Ertem Göreç’in sinemaya giriş çabalarının önemli yapıtaşlarına baktığımızda, sinemamızın klasiklerinden sayılan Memduh Ün’ün 1958’de yönettiği Üç Arkadaş filminde senarist olarak yeraldığını görüyoruz. Dönemin önemli filmlerinden birine, yine toplumsal gerçekçilikten esintiler taşıyan bir yapımına 1961’de imza atar: Otobüs Yolcuları. Her biri kendi dünyasında olan ve hemen her gün aynı hattı kullanan belediye otobüsü yolcularının gündelik hayat kaygılarından o günün sosyal yaşantısına dair veriler çıkartırız. Türk sinemasında çok az sayıda yeralan çocuk filmleri kategorisinde yine Göreç’in çalışmalarına rastlamak mümkündür: Ayşecik dizisinden Ayşecik Fakir Prenses (1963), Pamuk Prenses ve Yedi Cüceler (1970) ve Sezercik Küçük Mücahit (1974).
1964’te, toplumsal gerçekçiliğin önemli eserlerinden sayılan ve işçi-işveren ilişkilerini belli bir duyarlılıkla işleyen Karanlıkta Uyananlar’ı çeker. Filmografisinde içinde yaşadığı toplumdaki insanlık durumlarına ciddi olarak eğilen çalışmalara yer veren yönetmen, zihnen yakın durduğu Halit Refiğ, Memduh Ün, Metin Erksan, Atıf Yılmaz’da da gördüğümüz gibi sektörün meşakkatli çalışma şartları arasında tipik Yeşilçam örneklerine de objektifini yöneltir. Rıfat Diye Biri (1962), Biraz Kül Biraz Duman (1966), Altın Çocuk Beyrut’ta (1967), Şeyh Ahmet (1968), Bana Derler Fosforlu (1969) bu anlayış içinde yapılan filmlerden bazıları olarak karşımıza çıkar. Ertem Göreç, Osmanlı geçmişimize de bir televizyon yapımı formatında 1988 senesinde, Ya Devlet Başa Ya Kuzgun Leşe’yle eğilir.
***
Göreç, şu sıralar hayata geçirmek istediği ve yerli değerlere yakın genç sinemacıların yetişmesinin önünü açacak bir proje üzerinde çalışıyor: Çocuk Filmleri Üretim ve Eğitim Merkezi. Bugün sinemamıza hakim olan yaklaşımın, hatta bazı önemli yönetmenlerin yüzünü fazlasıyla Batı’ya döndüğünü, yerel insani değerlerden hem sinema dili hem de konu olarak uzak düştüğünü düşünüyor. Söz konusu merkezin fikri temellendirmesinin yapıldığı metinde, çocukluk yılları ve devamında Amerikan ve Avrupa filmleri ve çizgi romanlarıyla büyüdüğümüz; bu yolla tüm Amerikan tarihini, İngiliz-Fransız-İspanyol çatışmalarını, Güney-Kuzey savaşını, altına hücum dönemini, demiryolu çekişmelerini, petrol mücadelelerini öğrendiğimiz; onlar gibi sakız çiğneyip, onlar gibi müzik dinlediğimiz; giderek vahşi, acımasız, paragöz olduğumuz belirtiliyor. Aynı süreçte kendimize ait bütün alışkanlıkları ve değerleri unuttuğumuz, kaybettiğimiz ve toplumsal bir deformasyona uğradığımız ifade, adeta itiraf ediliyor.

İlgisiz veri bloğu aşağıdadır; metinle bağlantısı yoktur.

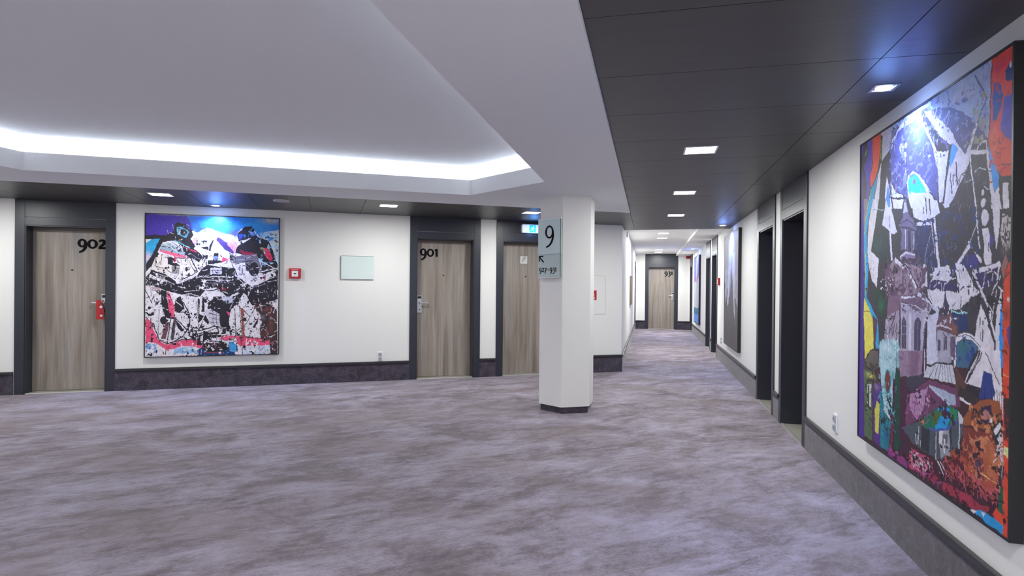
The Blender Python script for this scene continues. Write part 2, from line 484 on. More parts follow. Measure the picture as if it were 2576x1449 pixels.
# ---------------------------------------------------------------- figures (old-style numerals)
def oval(cx, cz, rx, rz, w, m, y0, y1, ws=None):
    n = 12
    pts = [(cx + rx * math.cos(2 * math.pi * i / n), cz + rz * math.sin(2 * math.pi * i / n)) for i in range(n)]
    www = [w * (1 - 0.28 * abs(math.sin(2 * math.pi * i / n))) for i in range(n)]
    m.ribbon(pts, www, y0, y1, 5, True)
def glyph(ch, ox, oz, k, bold, y0, y1):
    """mesh of one numeral: ox,oz = left end of the baseline, k = x-height"""
    m = MB(); w = bold * k
    T = lambda pts: [(ox + k * x, oz + k * z) for x, z in pts]
    if ch == '0': oval(ox + .42 * k, oz + .49 * k, .34 * k, .42 * k, w, m, y0, y1); adv = .92
    elif ch == '9':
        oval(ox + .40 * k, oz + .56 * k, .29 * k, .37 * k, w, m, y0, y1)
        m.ribbon(T([(.70, .62), (.71, .25), (.60, -.08), (.38, -.32), (.12, -.42)]), [w, w, w * .95, w * .8, w * .6], y0 - .0002, y1, 6); adv = .90
    elif ch == '1':
        m.ribbon(T([(.30, 0), (.30, 1.0)]), w * 1.05, y0, y1, 1)
        m.ribbon(T([(.30, .93), (.06, .80)]), w * .7, y0 - .0002, y1, 1); adv = .58
    elif ch == '2':
        m.ribbon(T([(.10, .76), (.26, .90), (.46, .88), (.57, .70), (.46, .46), (.26, .25), (.10, .10)]), [w * .6, w * .8, w, w * 1.05, w * .95, w * .8, w * .7], y0, y1, 5)
        m.ribbon(T([(.04, .08), (.74, .08)]), w * .85, y0 - .0002, y1, 1); adv = .84
    elif ch == '3':
        m.ribbon(T([(.08, .84), (.28, .93), (.48, .88), (.54, .68), (.44, .52), (.24, .42)]), [w * .6, w * .8, w, w, w * .8, w * .6], y0, y1, 5)
        m.ribbon(T([(.24, .44), (.46, .38), (.60, .16), (.54, -.14), (.32, -.36), (.06, -.42)]), [w * .6, w * .85, w, w, w * .85, w * .6], y0 - .0002, y1, 5); adv = .76
    elif ch == '7':
        m.ribbon(T([(.04, .88), (.70, .88)]), w * .8, y0, y1, 1)
        m.ribbon(T([(.66, .88), (.48, .46), (.34, .02), (.24, -.42)]), w * .9, y0 - .0002, y1, 5); adv = .76
    else:
        m.ribbon(T([(.36, .42), (.60, .42)]), w * 1.1, y0, y1, 1); adv = .98
    return m, adv * k
def write(text, x, z, k, bold, y0, y1, mat, parent, name='digit', squeeze=1.0):
    for ch in text:
        m, adv = glyph(ch, 0, 0, k, bold, y0, y1)
        o = m.build(name, mat, parent); o.location = (x, 0, z); o.scale = (squeeze, 1, 1); x += adv * squeeze
    return x

# ---------------------------------------------------------------- doors
def door(n, loc, rz, label, depth=.18, w=.89, hgt=2.15, top=H, number=None, lock='left', mode='full', bold=.2, numx=None):
    e = empty('door_%d' % n, loc, rz); tag(e, label, 'door', kind='structure')
    c = .105; hw = w / 2; pr_ = .014
    for sx in (-1, 1):
        m = MB(); x0, x1 = sorted((sx * hw, sx * (hw + c))); m.box(x0, x1, -pr_, .001, 0, top - .001, .002)
        m.build('casing', M['slate'], e)
        m = MB(); x0, x1 = sorted((sx * hw, sx * (hw - .012))); m.box(x0, x1, -.004, depth, 0, hgt, .0)
        m.build('jamb', M['slate'], e)
    m = MB(); m.box(-hw, hw, -pr_, .001, hgt, hgt + .10, .002); m.build('lintel', M['slate'], e)
    m = MB(); m.box(-hw, hw, -pr_ + .002, .001, hgt + .104, top - .001, .002); m.build('transom_panel', M['slate'], e)
    m = MB(); m.box(-hw + .012, hw - .012, -.004, depth, hgt - .012, hgt, .0); m.build('head_lining', M['slate'], e)
    m = MB(); m.box(-hw + .012, hw - .012, depth, depth + .045, .012, hgt - .012, .002)
    lf = m.build('leaf', M['wood'], e)
    d = depth
    # darker bar across the leaf top, standing in for the rebate shadow
    m = MB(); m.box(-hw + .012, hw - .012, d - .012, d, hgt - .045, hgt - .012); m.build('door_stop', M['wood_dark'], e)
    m = MB(); m.box(-hw + .012, hw - .012, .0, depth, .0, .008); m.build('threshold', M['thresh'], e)
    m = MB(); m.box(-hw + .012, hw - .012, -.012, .018, .0, .012, .002); m.build('threshold_strip', M['strip'], e)
    m = MB(); m.cyl((0, d - .003, 1.59), .012, .008); m.cyl((0, d - .008, 1.59), .006, .004); m.build('peephole', M['socket_dark'], lf)
    if lock:
        sx = -1 if lock == 'left' else 1
        px = sx * (hw - .012 - .058)
        m = MB(); m.box(px - .037, px + .037, d - .016, d, 1.005, 1.275, .006); pl = m.build('lock_plate', M['silver'], lf)
        m = MB(); m.box(px - .028, px + .028, d - .0185, d - .0155, 1.225, 1.262, .003)
        m.cyl((px, d - .017, 1.16), .014, .006); m.cyl((px, d - .017, 1.055), .010, .006); m.build('card_reader', M['black'], lf)
        m = MB(); m.cyl((px, d - .040, 1.16), .010, .05)
        x0, x1 = sorted((px, px - sx * .125)); m.box(x0 - .008, x1 + .004, d - .070, d - .052, 1.150, 1.170, .006)
        m.box(*(sorted((px - sx * .110, px - sx * .128))), d - .066, d - .020, 1.150, 1.170, .005)
        m.build('lever', M['silver'], lf)
    if number:
        k = .122; wd = {'902': 2.60, '901': 2.40, '931': 2.24}[number] * k
        x = (-hw + .075) if numx == 'left' else (hw - .055 - wd * 1.04)
        write(number, x, 1.880, k, .285, d - .004, d, M['ink'], lf, squeeze=1.04 if numx != 'left' else 1.0)
    return e
M['socket_dark'] = plain('dark_brass', rgb(70, 66, 62), .4, metal=.5)
M['wood_dark'] = plain('door_stop_wood', rgb(104, 93, 88), 0.5)  # darkened for the shade on the door leaf; also used for board edging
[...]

Devamında, belki çocuklarımızı ve halihazırdaki gençliği kaybettiğimiz ama gelecek kuşaklar için hala bir ümit olduğu, bunun da yolunun kendi değerlerimize sahip çıkarak, toplumsal özgüvenimizi yeniden kazanmak ve çok zengin ve özgün olan kültürümüzü yaşatmak olduğu ileri sürülüyor. Çocuklardan başlayarak kendi dilimizi, masalımızı, ninnimizi yani öz kültürümüzü yaşanır kılmamız gerektiği üzerinde duruluyor. Yeşilçam’ın ustalarından bir yönetmenimizin süre giden yozlaşmaya duyarlı tavrıyla ve üst düşünce saikleriyle başlatılması arzulanan faaliyet, umarız belediye ve benzeri kuruluşların sahip çıkmasıyla gerçekleşme imkanı bulur.